What to do = Print each line of the listing once more, precisely as given.

— START Source records —

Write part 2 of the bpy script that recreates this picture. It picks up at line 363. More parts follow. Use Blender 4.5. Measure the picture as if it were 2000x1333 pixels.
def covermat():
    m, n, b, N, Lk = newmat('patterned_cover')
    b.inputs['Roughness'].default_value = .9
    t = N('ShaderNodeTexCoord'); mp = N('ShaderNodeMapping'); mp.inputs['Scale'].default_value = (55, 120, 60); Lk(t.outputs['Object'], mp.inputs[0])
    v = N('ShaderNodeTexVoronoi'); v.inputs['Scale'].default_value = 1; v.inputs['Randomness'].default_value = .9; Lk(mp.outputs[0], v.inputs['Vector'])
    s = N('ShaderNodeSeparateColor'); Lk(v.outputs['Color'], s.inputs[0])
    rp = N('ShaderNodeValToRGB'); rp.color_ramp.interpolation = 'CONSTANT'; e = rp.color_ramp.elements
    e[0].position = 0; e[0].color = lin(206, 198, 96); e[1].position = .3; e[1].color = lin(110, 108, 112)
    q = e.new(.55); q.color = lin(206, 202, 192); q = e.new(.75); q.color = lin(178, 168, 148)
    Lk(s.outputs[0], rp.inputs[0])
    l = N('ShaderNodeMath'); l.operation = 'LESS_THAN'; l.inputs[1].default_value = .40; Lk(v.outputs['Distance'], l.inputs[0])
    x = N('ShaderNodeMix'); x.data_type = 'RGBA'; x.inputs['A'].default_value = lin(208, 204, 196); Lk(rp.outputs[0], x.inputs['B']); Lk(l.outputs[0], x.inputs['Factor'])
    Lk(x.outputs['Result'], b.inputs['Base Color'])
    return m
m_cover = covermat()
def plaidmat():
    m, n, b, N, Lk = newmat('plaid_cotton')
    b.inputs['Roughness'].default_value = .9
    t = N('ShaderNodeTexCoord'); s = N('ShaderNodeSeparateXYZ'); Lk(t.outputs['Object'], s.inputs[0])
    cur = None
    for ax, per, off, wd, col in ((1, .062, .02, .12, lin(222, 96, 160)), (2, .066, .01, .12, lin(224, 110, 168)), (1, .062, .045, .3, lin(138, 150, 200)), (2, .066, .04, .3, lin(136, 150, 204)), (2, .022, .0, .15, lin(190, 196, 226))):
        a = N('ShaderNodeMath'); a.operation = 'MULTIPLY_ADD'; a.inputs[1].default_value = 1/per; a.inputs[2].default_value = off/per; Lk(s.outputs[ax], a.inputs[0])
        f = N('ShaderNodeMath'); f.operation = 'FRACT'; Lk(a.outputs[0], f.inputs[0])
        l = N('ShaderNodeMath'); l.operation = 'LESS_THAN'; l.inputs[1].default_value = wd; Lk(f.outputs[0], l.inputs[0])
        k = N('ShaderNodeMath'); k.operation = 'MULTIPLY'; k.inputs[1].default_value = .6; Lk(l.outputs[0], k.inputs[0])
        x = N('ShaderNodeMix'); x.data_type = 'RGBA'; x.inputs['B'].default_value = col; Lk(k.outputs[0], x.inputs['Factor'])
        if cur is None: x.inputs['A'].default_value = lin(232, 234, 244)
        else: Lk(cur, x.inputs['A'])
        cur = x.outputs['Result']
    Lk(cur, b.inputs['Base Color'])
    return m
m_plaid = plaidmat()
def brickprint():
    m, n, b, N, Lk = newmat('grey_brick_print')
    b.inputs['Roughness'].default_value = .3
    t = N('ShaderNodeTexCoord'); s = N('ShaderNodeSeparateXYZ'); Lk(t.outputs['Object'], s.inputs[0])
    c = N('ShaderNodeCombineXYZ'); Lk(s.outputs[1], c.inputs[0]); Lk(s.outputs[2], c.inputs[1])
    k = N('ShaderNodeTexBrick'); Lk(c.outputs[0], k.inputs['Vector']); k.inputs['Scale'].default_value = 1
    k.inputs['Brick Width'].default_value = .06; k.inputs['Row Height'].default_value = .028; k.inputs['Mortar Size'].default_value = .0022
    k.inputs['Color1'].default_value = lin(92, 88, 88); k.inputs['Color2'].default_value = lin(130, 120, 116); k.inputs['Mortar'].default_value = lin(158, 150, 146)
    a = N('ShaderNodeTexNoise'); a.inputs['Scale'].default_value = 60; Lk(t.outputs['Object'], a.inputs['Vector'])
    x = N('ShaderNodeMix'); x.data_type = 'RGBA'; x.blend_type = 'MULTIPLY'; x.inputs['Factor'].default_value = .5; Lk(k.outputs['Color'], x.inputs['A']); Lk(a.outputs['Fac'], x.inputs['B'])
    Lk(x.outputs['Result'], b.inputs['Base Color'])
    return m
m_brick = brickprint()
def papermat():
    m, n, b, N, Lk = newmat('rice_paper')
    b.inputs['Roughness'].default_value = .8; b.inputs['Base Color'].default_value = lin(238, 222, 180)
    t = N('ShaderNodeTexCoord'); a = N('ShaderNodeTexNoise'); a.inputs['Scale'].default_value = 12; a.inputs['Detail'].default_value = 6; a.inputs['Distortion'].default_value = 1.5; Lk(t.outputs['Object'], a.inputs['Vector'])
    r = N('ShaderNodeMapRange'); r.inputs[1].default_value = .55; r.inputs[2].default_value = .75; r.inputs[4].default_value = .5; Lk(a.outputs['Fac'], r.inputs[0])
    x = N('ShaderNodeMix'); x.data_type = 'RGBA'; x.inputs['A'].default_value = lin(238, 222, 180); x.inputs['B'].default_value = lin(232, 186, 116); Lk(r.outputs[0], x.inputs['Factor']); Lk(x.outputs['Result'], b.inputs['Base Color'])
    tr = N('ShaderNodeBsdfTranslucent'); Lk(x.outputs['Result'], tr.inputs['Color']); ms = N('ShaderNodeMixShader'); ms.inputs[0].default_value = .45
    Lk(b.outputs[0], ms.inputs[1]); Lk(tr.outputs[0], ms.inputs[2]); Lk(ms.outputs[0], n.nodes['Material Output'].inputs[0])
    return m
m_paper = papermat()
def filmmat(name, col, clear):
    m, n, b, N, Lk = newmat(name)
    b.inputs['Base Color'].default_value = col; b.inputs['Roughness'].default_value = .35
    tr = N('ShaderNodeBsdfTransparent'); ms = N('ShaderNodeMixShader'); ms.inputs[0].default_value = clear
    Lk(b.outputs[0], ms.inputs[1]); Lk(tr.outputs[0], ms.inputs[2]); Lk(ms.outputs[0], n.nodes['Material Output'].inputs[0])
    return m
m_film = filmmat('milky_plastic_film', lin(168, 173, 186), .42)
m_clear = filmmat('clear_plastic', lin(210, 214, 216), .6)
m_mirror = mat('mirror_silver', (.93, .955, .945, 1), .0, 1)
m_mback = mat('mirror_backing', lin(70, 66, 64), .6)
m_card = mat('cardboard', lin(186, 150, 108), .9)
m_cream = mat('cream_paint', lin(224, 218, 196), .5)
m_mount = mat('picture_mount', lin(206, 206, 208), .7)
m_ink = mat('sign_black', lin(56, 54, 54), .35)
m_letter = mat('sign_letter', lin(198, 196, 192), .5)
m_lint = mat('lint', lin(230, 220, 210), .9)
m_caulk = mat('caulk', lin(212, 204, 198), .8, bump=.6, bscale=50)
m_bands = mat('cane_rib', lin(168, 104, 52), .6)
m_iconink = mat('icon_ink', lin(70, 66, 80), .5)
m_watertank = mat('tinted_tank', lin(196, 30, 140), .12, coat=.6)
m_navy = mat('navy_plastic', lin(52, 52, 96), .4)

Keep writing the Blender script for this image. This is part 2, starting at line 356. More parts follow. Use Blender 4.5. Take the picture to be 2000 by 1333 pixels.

— END Source records —

Task answer =
Write part 2 of the bpy script that recreates this picture. It picks up at line 363. More parts follow. Use Blender 4.5. Measure the picture as if it were 2000x1333 pixels.
def covermat():
    m, n, b, N, Lk = newmat('patterned_cover')
    b.inputs['Roughness'].default_value = .9
    t = N('ShaderNodeTexCoord'); mp = N('ShaderNodeMapping'); mp.inputs['Scale'].default_value = (55, 120, 60); Lk(t.outputs['Object'], mp.inputs[0])
    v = N('ShaderNodeTexVoronoi'); v.inputs['Scale'].default_value = 1; v.inputs['Randomness'].default_value = .9; Lk(mp.outputs[0], v.inputs['Vector'])
    s = N('ShaderNodeSeparateColor'); Lk(v.outputs['Color'], s.inputs[0])
    rp = N('ShaderNodeValToRGB'); rp.color_ramp.interpolation = 'CONSTANT'; e = rp.color_ramp.elements
    e[0].position = 0; e[0].color = lin(206, 198, 96); e[1].position = .3; e[1].color = lin(110, 108, 112)
    q = e.new(.55); q.color = lin(206, 202, 192); q = e.new(.75); q.color = lin(178, 168, 148)
    Lk(s.outputs[0], rp.inputs[0])
    l = N('ShaderNodeMath'); l.operation = 'LESS_THAN'; l.inputs[1].default_value = .40; Lk(v.outputs['Distance'], l.inputs[0])
    x = N('ShaderNodeMix'); x.data_type = 'RGBA'; x.inputs['A'].default_value = lin(208, 204, 196); Lk(rp.outputs[0], x.inputs['B']); Lk(l.outputs[0], x.inputs['Factor'])
    Lk(x.outputs['Result'], b.inputs['Base Color'])
    return m
m_cover = covermat()
def plaidmat():
    m, n, b, N, Lk = newmat('plaid_cotton')
    b.inputs['Roughness'].default_value = .9
    t = N('ShaderNodeTexCoord'); s = N('ShaderNodeSeparateXYZ'); Lk(t.outputs['Object'], s.inputs[0])
    cur = None
    for ax, per, off, wd, col in ((1, .062, .02, .12, lin(222, 96, 160)), (2, .066, .01, .12, lin(224, 110, 168)), (1, .062, .045, .3, lin(138, 150, 200)), (2, .066, .04, .3, lin(136, 150, 204)), (2, .022, .0, .15, lin(190, 196, 226))):
        a = N('ShaderNodeMath'); a.operation = 'MULTIPLY_ADD'; a.inputs[1].default_value = 1/per; a.inputs[2].default_value = off/per; Lk(s.outputs[ax], a.inputs[0])
        f = N('ShaderNodeMath'); f.operation = 'FRACT'; Lk(a.outputs[0], f.inputs[0])
        l = N('ShaderNodeMath'); l.operation = 'LESS_THAN'; l.inputs[1].default_value = wd; Lk(f.outputs[0], l.inputs[0])
        k = N('ShaderNodeMath'); k.operation = 'MULTIPLY'; k.inputs[1].default_value = .6; Lk(l.outputs[0], k.inputs[0])
        x = N('ShaderNodeMix'); x.data_type = 'RGBA'; x.inputs['B'].default_value = col; Lk(k.outputs[0], x.inputs['Factor'])
        if cur is None: x.inputs['A'].default_value = lin(232, 234, 244)
        else: Lk(cur, x.inputs['A'])
        cur = x.outputs['Result']
    Lk(cur, b.inputs['Base Color'])
    return m
m_plaid = plaidmat()
def brickprint():
    m, n, b, N, Lk = newmat('grey_brick_print')
    b.inputs['Roughness'].default_value = .3
    t = N('ShaderNodeTexCoord'); s = N('ShaderNodeSeparateXYZ'); Lk(t.outputs['Object'], s.inputs[0])
    c = N('ShaderNodeCombineXYZ'); Lk(s.outputs[1], c.inputs[0]); Lk(s.outputs[2], c.inputs[1])
    k = N('ShaderNodeTexBrick'); Lk(c.outputs[0], k.inputs['Vector']); k.inputs['Scale'].default_value = 1
    k.inputs['Brick Width'].default_value = .06; k.inputs['Row Height'].default_value = .028; k.inputs['Mortar Size'].default_value = .0022
    k.inputs['Color1'].default_value = lin(92, 88, 88); k.inputs['Color2'].default_value = lin(130, 120, 116); k.inputs['Mortar'].default_value = lin(158, 150, 146)
    a = N('ShaderNodeTexNoise'); a.inputs['Scale'].default_value = 60; Lk(t.outputs['Object'], a.inputs['Vector'])
    x = N('ShaderNodeMix'); x.data_type = 'RGBA'; x.blend_type = 'MULTIPLY'; x.inputs['Factor'].default_value = .5; Lk(k.outputs['Color'], x.inputs['A']); Lk(a.outputs['Fac'], x.inputs['B'])
    Lk(x.outputs['Result'], b.inputs['Base Color'])
    return m
m_brick = brickprint()
def papermat():
    m, n, b, N, Lk = newmat('rice_paper')
    b.inputs['Roughness'].default_value = .8; b.inputs['Base Color'].default_value = lin(238, 222, 180)
    t = N('ShaderNodeTexCoord'); a = N('ShaderNodeTexNoise'); a.inputs['Scale'].default_value = 12; a.inputs['Detail'].default_value = 6; a.inputs['Distortion'].default_value = 1.5; Lk(t.outputs['Object'], a.inputs['Vector'])
    r = N('ShaderNodeMapRange'); r.inputs[1].default_value = .55; r.inputs[2].default_value = .75; r.inputs[4].default_value = .5; Lk(a.outputs['Fac'], r.inputs[0])
    x = N('ShaderNodeMix'); x.data_type = 'RGBA'; x.inputs['A'].default_value = lin(238, 222, 180); x.inputs['B'].default_value = lin(232, 186, 116); Lk(r.outputs[0], x.inputs['Factor']); Lk(x.outputs['Result'], b.inputs['Base Color'])
    tr = N('ShaderNodeBsdfTranslucent'); Lk(x.outputs['Result'], tr.inputs['Color']); ms = N('ShaderNodeMixShader'); ms.inputs[0].default_value = .45
    Lk(b.outputs[0], ms.inputs[1]); Lk(tr.outputs[0], ms.inputs[2]); Lk(ms.outputs[0], n.nodes['Material Output'].inputs[0])
    return m
m_paper = papermat()
def filmmat(name, col, clear):
    m, n, b, N, Lk = newmat(name)
    b.inputs['Base Color'].default_value = col; b.inputs['Roughness'].default_value = .35
    tr = N('ShaderNodeBsdfTransparent'); ms = N('ShaderNodeMixShader'); ms.inputs[0].default_value = clear
    Lk(b.outputs[0], ms.inputs[1]); Lk(tr.outputs[0], ms.inputs[2]); Lk(ms.outputs[0], n.nodes['Material Output'].inputs[0])
    return m
m_film = filmmat('milky_plastic_film', lin(168, 173, 186), .42)
m_clear = filmmat('clear_plastic', lin(210, 214, 216), .6)
m_mirror = mat('mirror_silver', (.93, .955, .945, 1), .0, 1)
m_mback = mat('mirror_backing', lin(70, 66, 64), .6)
m_card = mat('cardboard', lin(186, 150, 108), .9)
m_cream = mat('cream_paint', lin(224, 218, 196), .5)
m_mount = mat('picture_mount', lin(206, 206, 208), .7)
m_ink = mat('sign_black', lin(56, 54, 54), .35)
m_letter = mat('sign_letter', lin(198, 196, 192), .5)
m_lint = mat('lint', lin(230, 220, 210), .9)
m_caulk = mat('caulk', lin(212, 204, 198), .8, bump=.6, bscale=50)
m_bands = mat('cane_rib', lin(168, 104, 52), .6)
m_iconink = mat('icon_ink', lin(70, 66, 80), .5)
m_watertank = mat('tinted_tank', lin(196, 30, 140), .12, coat=.6)
m_navy = mat('navy_plastic', lin(52, 52, 96), .4)

Keep writing the Blender script for this image. This is part 2, starting at line 356. More parts follow. Use Blender 4.5. Take the picture to be 2000 by 1333 pixels.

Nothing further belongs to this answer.